On Monday, as part of my time in Canada, I went to the world heritage site Head-Smashed-In Buffalo Jump. It's this deserty prairie place, with a cliff where buffalo would jump off, in Alberta, Canada. I guess it's not all snowy and arctic after all. And the first question I asked myself as I walked inside the museum was: Did only buffalo with their heads smashed in jump off the cliff? Or did they get their heads smashed in when they jumped off the cliff?
It turns out that it was where lots of Native Americans lived, and the buffalo was a pretty big staple in their diet. So what they would do is get all the buffalo herd going one way, and then rile up the herd and get them running, and eventually the herd would run off the cliff and the fall would kill them. Apparently, the Native American tribes thought they could fool the buffalo into thinking that they, the humans, were buffalo as well by wearing buffalo skins. This just seems ridiculous to me. I mean, I know buffalo have bad eyesight, so maybe if they were around the same shape and size they could pull it off. But I think there's a pretty big difference between the hulking beast that is the buffalo and a guy wearing a bison skin.

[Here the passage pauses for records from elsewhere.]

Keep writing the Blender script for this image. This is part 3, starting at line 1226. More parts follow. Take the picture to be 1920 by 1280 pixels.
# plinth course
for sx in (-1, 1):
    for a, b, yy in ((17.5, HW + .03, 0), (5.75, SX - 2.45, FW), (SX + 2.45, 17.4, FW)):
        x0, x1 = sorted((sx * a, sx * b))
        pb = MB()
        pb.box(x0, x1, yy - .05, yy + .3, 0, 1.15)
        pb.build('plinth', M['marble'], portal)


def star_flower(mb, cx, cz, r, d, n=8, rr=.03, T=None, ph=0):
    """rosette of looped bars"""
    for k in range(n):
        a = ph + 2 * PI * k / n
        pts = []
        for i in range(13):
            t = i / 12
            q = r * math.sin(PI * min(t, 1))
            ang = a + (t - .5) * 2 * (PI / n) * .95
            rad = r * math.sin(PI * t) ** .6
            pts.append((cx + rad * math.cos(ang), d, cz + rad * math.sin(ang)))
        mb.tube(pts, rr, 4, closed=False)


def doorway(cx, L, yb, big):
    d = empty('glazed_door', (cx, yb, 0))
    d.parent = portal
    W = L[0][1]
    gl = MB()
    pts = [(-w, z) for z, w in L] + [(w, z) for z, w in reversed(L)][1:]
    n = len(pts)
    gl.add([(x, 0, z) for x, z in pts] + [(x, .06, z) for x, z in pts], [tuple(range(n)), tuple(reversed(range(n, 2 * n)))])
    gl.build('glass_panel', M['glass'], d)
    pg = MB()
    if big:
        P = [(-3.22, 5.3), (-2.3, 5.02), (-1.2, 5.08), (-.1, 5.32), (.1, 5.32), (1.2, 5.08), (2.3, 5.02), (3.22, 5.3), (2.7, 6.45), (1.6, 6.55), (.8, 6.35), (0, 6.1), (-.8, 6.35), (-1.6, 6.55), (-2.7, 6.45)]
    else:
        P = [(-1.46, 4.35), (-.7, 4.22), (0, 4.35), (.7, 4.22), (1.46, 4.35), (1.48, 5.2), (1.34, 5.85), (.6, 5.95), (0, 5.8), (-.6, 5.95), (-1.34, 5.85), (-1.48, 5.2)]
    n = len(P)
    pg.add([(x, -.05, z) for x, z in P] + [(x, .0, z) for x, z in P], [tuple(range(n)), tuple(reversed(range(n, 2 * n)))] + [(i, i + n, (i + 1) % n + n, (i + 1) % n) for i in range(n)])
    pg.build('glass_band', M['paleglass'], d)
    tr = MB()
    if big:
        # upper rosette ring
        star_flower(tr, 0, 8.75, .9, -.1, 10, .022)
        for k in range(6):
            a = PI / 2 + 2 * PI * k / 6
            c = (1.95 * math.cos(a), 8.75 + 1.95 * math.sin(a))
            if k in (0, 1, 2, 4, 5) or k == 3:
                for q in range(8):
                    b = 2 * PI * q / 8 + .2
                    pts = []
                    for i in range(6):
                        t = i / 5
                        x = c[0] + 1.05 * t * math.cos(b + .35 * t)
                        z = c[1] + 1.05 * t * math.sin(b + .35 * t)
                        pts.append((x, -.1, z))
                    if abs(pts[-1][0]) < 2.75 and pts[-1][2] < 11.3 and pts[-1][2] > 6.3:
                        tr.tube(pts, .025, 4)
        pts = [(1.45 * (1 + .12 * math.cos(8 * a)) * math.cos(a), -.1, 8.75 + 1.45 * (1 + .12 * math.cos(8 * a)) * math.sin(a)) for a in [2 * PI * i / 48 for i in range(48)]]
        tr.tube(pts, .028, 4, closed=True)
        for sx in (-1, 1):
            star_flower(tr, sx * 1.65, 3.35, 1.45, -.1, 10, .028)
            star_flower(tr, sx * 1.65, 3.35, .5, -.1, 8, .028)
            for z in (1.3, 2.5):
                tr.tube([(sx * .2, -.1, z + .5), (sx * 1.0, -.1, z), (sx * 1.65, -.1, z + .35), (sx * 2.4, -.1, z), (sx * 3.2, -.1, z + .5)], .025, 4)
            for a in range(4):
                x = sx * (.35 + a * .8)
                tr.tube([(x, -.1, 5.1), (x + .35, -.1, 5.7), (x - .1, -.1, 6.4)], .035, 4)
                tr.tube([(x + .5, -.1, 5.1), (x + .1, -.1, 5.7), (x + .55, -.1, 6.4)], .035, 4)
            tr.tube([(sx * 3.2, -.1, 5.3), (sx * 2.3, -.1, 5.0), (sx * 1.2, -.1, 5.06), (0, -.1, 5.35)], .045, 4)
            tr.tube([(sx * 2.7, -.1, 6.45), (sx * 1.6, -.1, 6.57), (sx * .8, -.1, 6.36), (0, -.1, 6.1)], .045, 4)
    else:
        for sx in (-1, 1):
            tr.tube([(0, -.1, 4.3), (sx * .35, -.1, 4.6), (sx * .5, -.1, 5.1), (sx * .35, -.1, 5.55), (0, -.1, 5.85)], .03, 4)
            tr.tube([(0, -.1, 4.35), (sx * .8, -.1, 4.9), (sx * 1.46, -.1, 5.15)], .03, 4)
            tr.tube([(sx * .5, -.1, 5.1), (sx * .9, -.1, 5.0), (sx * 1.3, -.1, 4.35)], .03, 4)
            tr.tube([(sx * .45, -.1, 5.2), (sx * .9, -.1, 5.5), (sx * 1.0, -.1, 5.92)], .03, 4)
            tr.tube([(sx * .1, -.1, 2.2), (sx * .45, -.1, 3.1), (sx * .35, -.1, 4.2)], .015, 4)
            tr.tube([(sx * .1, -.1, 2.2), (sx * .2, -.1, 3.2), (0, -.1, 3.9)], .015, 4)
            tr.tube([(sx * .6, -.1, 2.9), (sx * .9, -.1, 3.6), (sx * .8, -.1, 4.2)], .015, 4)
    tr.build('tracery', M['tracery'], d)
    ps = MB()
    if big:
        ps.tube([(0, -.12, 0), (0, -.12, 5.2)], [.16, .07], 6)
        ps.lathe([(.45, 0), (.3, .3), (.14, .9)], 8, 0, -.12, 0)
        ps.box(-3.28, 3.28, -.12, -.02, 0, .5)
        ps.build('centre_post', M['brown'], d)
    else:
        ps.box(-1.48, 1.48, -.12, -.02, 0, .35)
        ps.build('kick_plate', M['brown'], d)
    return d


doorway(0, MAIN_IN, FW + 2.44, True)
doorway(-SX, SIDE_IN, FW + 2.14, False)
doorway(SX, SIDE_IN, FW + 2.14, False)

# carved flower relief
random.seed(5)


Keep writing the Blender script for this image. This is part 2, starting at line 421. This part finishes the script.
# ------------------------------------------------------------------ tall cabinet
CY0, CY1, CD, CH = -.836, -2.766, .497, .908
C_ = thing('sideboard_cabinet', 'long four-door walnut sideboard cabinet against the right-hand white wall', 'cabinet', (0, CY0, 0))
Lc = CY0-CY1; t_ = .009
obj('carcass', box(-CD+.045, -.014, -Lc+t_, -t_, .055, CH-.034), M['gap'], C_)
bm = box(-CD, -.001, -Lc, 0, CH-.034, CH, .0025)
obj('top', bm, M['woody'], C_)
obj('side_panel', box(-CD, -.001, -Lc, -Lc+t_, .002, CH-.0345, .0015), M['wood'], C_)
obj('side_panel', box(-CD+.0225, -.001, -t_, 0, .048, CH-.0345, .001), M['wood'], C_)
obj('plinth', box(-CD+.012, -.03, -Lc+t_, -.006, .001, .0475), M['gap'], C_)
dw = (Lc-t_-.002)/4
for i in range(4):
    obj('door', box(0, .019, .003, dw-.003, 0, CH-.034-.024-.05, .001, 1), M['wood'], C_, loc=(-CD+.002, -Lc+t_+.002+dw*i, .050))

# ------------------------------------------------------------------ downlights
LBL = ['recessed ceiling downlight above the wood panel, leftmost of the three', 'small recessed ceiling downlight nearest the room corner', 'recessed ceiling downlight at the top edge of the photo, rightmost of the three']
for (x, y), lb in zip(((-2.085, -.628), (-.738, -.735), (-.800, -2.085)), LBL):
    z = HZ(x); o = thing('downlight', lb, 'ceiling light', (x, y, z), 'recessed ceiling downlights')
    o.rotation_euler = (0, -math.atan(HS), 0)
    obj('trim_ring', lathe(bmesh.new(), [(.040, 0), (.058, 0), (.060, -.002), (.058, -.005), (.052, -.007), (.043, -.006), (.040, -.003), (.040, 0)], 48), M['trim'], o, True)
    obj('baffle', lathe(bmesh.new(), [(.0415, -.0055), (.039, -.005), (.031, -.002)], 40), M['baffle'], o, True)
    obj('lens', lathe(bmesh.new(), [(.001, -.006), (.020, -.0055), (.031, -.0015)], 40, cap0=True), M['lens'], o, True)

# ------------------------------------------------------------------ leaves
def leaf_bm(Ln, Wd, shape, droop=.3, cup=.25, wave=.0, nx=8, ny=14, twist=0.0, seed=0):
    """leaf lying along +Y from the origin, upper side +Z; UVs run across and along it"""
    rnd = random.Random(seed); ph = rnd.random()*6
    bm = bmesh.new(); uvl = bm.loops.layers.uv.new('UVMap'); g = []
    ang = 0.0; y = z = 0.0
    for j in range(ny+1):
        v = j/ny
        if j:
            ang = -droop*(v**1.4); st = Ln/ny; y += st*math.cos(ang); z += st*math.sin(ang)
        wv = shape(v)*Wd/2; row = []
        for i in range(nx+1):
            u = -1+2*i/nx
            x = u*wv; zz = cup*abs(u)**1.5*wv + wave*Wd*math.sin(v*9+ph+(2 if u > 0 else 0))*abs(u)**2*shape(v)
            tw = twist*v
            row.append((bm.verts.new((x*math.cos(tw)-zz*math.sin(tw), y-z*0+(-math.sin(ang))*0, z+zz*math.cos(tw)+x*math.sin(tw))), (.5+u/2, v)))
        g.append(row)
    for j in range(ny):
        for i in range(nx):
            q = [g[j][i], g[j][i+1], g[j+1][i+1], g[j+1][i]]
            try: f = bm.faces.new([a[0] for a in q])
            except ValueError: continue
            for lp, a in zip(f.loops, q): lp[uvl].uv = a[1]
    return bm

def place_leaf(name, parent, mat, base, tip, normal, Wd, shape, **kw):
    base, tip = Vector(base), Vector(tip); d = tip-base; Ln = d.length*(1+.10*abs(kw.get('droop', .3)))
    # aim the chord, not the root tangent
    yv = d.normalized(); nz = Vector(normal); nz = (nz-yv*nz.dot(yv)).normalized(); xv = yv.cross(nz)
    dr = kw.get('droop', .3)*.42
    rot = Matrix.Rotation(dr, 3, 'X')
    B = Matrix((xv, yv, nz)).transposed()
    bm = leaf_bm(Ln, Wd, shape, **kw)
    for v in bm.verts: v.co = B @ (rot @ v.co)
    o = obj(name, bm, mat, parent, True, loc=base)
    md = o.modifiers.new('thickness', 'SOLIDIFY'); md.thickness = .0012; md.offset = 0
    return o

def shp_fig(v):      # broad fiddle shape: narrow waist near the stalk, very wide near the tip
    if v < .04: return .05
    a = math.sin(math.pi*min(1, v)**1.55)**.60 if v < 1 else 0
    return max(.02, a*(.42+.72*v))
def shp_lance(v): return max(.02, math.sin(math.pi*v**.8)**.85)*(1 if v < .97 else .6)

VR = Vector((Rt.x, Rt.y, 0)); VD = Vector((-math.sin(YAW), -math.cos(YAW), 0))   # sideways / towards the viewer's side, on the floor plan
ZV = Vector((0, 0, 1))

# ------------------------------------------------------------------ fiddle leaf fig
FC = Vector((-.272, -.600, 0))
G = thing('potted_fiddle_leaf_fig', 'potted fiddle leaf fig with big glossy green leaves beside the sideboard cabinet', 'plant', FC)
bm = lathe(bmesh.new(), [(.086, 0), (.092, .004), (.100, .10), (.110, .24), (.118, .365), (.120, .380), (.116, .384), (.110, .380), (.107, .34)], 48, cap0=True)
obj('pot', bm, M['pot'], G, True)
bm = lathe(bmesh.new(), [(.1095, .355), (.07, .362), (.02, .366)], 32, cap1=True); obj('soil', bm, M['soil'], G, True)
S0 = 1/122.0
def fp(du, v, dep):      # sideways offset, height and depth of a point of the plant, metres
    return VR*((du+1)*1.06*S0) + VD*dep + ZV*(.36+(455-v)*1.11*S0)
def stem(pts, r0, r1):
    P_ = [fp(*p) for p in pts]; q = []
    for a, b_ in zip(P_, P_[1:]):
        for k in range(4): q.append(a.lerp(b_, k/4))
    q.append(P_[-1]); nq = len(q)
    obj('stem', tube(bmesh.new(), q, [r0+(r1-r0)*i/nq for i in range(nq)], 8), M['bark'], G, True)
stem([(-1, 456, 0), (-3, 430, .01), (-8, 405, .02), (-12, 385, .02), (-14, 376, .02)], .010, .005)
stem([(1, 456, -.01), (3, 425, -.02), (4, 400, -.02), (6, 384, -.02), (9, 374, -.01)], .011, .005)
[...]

Turns out that the place got its name from when a guy tried to watch the buffalo from under the ledge, like a waterfall of buffalo, and got his skull cracked under the sheer weight of all the buffalo carcasses. Yeesh.
Later, I saw this one exhibit where you could see Native American tools under a video microscope. It was interesting, but it got a lot more fun when I realized that I could put other stuff under there, too.
Oh yeah, and the people in some of the Native American art looked like Zach's ancestors.
Writer's note: Sorry for the bad image quality, but while I'm in Canada, I don't have a scanner on hand, and I need to go to Staples to get the images digitized. I hope this doesn't ruin your ability to enjoy the content of the pictures.